Account Based Marketing (ABM) is often, and in my personal opinion, totally unhelpfully, thought of as a channel. It is actually lot more useful to think of ABM as an account based mindset, and that's a much more accurate way of describing how we practice ABM here at MomentumITSMA.
An account based mindset can help to drive brand growth, because its core principle is to put the customer first, deeply understanding their needs, wants and behaviours. And if we then apply that mindset to the right audiences, brands can create valuable mental and physical connections that create long term growth. In contrast, thinking about ABM as a channel, leads down a reductive path of increasingly narrow targeting, automated creepy personalisation, and efficiency as the end goal, rather than impact and growth.
The recent white paper and research by the Erhenberg-Bass Institute in partnership with Linked In, examined whether widely accepted (although not totally uncontested) principles of brand growth in the B2C space would also apply to B2B. It's a fascinating read, and what comes out most clearly for me is that the strategy proposed by Byron Sharp (originally in How Brands Grow) to drive growth also clearly applies in B2B - namely the strategy of maximising the mental and physical availability of brands to potential buyers.
In B2B, even just one individual customer organisation can have lots potential actual buyers, so targeting a subset of the total market makes tons of sense....i.e there may well be "light" buyers inside an existing customer, hence why many focus on key accounts.
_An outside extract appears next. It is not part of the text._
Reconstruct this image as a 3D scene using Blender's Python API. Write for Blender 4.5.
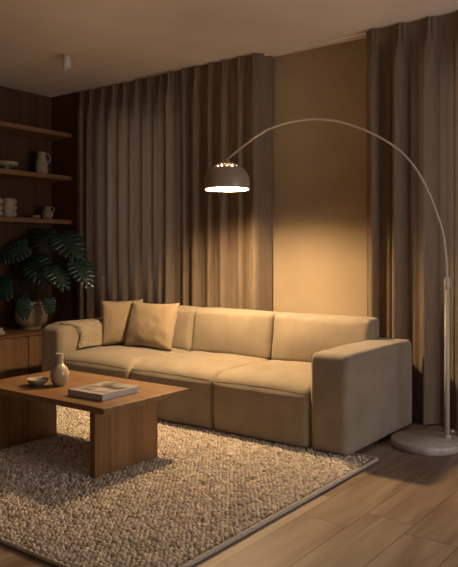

What isn’t different between B2C and B2B is human nature, and what the Erhenberg-Bass Institute’s work seems to suggest is that this means the principles of brand growth are very similar in the B2B space. Humans are short on time and attention, and that leads to some dynamics that must be understood to successfully grow a brand in any domain (even if it's at a different scale, given our capacity for attention in making a multi million dollar tech purchase is larger than when buying a soft drink, yet it is still a limited resource).
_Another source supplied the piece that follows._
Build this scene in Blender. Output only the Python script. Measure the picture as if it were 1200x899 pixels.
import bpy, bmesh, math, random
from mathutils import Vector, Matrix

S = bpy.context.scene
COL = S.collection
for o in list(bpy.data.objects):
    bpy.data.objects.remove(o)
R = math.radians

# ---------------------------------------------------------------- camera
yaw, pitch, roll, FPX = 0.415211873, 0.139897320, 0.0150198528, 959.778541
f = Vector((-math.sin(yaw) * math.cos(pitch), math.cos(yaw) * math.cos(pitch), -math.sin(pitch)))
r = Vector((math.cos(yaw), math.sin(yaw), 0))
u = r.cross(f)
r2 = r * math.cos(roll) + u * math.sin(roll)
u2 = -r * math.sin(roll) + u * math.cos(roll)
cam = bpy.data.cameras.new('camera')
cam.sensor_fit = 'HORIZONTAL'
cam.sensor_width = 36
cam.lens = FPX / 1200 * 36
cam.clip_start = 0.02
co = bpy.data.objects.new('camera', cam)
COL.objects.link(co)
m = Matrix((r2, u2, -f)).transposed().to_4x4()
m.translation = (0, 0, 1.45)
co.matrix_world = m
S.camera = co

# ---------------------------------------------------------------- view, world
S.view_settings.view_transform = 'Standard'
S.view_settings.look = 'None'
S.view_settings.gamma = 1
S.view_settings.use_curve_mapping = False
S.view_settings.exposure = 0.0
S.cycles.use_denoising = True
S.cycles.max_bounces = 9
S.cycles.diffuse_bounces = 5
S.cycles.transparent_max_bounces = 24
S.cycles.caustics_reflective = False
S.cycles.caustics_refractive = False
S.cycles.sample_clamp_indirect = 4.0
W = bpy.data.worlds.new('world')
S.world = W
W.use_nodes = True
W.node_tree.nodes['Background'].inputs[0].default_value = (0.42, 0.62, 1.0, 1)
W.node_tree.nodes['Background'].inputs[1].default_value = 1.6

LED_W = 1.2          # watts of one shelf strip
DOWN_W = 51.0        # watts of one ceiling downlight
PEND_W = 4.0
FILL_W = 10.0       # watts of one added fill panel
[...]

Increasing mental availability is all about ensuring that a brand is top of mind in the context of a satisfying a specific need (eg AWS is a brand I recall for flexible and scalable public cloud), and increasing physical availability is all about ensuring the brand is easy to access (eg AWS has a simple and clear purchase journey if I want to satisfy xyz need)
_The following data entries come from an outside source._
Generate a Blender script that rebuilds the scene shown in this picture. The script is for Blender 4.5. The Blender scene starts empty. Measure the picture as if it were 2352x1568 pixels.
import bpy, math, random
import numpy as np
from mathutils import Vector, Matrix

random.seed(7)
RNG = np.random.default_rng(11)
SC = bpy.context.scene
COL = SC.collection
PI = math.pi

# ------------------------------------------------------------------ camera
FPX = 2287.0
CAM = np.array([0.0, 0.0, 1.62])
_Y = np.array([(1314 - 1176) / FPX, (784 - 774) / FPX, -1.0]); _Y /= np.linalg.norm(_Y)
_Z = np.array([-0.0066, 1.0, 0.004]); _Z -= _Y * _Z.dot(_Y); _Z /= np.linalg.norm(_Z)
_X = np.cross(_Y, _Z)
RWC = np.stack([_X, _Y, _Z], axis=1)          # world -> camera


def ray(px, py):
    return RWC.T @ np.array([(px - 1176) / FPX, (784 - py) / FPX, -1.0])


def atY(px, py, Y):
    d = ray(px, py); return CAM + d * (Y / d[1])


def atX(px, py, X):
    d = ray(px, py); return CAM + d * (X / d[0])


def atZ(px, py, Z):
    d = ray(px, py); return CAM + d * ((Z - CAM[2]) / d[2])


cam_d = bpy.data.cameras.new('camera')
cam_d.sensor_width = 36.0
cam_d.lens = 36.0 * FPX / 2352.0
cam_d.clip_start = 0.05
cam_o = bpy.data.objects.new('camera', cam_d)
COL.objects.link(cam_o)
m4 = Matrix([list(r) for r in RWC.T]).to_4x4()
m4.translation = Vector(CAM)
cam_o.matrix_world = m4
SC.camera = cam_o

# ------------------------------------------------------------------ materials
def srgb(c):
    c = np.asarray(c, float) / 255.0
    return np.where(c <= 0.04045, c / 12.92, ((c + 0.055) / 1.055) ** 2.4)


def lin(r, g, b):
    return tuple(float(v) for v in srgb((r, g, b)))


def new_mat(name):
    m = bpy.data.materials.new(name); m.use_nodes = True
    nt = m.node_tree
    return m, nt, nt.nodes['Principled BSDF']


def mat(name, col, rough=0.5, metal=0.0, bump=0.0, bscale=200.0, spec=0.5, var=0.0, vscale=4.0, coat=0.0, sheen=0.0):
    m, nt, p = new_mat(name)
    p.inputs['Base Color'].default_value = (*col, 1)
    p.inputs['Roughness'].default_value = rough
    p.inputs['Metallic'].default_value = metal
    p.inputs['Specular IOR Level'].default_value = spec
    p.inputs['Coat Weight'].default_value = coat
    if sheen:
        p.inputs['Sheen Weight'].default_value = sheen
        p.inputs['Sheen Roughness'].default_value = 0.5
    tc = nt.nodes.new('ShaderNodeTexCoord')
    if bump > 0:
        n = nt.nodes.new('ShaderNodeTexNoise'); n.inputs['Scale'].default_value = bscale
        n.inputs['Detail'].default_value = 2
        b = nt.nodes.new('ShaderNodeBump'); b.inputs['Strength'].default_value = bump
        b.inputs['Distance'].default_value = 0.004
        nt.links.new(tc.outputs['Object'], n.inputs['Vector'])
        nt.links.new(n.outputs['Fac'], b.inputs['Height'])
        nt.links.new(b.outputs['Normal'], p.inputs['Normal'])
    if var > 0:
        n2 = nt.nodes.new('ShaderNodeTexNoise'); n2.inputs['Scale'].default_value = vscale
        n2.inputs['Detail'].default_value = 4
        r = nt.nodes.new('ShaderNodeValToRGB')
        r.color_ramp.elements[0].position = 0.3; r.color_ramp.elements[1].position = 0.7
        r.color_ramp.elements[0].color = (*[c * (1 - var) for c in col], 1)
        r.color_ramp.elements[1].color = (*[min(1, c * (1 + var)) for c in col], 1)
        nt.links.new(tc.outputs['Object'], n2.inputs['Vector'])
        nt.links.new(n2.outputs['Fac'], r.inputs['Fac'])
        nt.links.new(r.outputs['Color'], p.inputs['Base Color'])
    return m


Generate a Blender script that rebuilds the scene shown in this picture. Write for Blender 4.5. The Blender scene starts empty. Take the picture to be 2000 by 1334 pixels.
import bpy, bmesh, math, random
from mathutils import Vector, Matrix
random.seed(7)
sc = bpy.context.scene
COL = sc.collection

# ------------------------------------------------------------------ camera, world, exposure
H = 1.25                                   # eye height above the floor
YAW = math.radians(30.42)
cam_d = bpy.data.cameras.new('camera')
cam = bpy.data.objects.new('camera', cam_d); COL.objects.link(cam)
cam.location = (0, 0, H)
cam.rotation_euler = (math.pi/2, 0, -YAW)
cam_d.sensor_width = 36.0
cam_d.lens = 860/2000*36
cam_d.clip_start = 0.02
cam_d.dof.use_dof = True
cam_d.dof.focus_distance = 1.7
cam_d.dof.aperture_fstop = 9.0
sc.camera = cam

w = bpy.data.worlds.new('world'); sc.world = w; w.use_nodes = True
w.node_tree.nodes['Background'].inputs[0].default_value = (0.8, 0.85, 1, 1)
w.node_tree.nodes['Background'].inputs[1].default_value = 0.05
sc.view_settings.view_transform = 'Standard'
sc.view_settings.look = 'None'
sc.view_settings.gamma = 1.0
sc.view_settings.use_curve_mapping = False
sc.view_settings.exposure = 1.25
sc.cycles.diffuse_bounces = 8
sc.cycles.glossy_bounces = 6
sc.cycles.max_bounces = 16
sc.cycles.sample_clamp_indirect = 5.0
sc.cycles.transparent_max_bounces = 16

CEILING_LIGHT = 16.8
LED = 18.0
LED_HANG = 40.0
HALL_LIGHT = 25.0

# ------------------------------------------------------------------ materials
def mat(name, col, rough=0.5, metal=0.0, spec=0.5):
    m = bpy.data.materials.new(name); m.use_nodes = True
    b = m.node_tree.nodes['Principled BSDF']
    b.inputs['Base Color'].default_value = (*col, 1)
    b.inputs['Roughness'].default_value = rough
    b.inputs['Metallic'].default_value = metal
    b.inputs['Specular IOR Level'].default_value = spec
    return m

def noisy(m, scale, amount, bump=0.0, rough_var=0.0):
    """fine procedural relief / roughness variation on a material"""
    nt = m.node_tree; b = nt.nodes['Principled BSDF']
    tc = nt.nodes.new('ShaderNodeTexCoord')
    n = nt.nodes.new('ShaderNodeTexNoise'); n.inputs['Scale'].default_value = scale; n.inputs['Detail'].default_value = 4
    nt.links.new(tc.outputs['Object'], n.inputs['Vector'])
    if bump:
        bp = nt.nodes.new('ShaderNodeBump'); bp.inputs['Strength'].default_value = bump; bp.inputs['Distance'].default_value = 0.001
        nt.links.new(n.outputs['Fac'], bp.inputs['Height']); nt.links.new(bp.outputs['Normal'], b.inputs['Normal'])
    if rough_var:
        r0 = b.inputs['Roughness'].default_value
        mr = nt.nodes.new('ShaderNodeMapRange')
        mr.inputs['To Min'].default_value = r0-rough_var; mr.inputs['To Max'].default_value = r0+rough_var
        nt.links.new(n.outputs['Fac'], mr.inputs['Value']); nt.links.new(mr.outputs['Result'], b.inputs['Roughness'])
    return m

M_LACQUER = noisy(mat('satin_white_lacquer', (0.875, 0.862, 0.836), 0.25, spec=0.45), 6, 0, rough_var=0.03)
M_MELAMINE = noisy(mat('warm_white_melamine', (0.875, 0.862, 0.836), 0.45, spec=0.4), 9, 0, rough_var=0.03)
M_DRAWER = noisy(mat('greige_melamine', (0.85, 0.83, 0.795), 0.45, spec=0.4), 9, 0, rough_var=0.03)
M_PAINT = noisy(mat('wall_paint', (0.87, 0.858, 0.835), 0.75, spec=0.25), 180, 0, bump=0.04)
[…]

And viewed through that lens, there are many ways we apply an account based mindset to help our clients increase both the mental and physical availability of their brands:
How an account based mindset helps brands drive mental availability:
Creating clear and compelling value propositions that make it clear how brands address customers specific category and buyer needs
Using creativity to cut through and be memorable
Flexing brand cues to create targeted, relevant communications but in a way that reinforces the brand memory structures critical to keeping a brand top of mind
Building strategies that balance creating short term impact with maintaining an always on presence, to reflect the fact that buyers aren't always in the market
How an account based mindset helps brands drive physical availability:
Helping align sales and marketing to create a seamless customer journey from first enquiry to sale
Enabling sales to make it easy for the customer to buy by giving them clear, compelling messaging and collateral
Creating a tight connection between customer need and client solution with tailored messaging and content so it is easy for customers to find the tight solution for their specific persona-type and industry
Integrated marketing campaigns across channels that end in and are connected with sales enablement
I'm sure there are more!
It’s fascinating to see this research applied to the B2B space and it’s a timely reminder that people are people, and a lot of the same principles seem to apply whether making brand choices at home or at work. I’ll definitely be thinking more about how we can find new ways to help our clients cut through, how else can ABM be used to keep brands memorable and easy to buy, whether working across multiple target customers or when deep in a key account that we are treating as a market in its own right.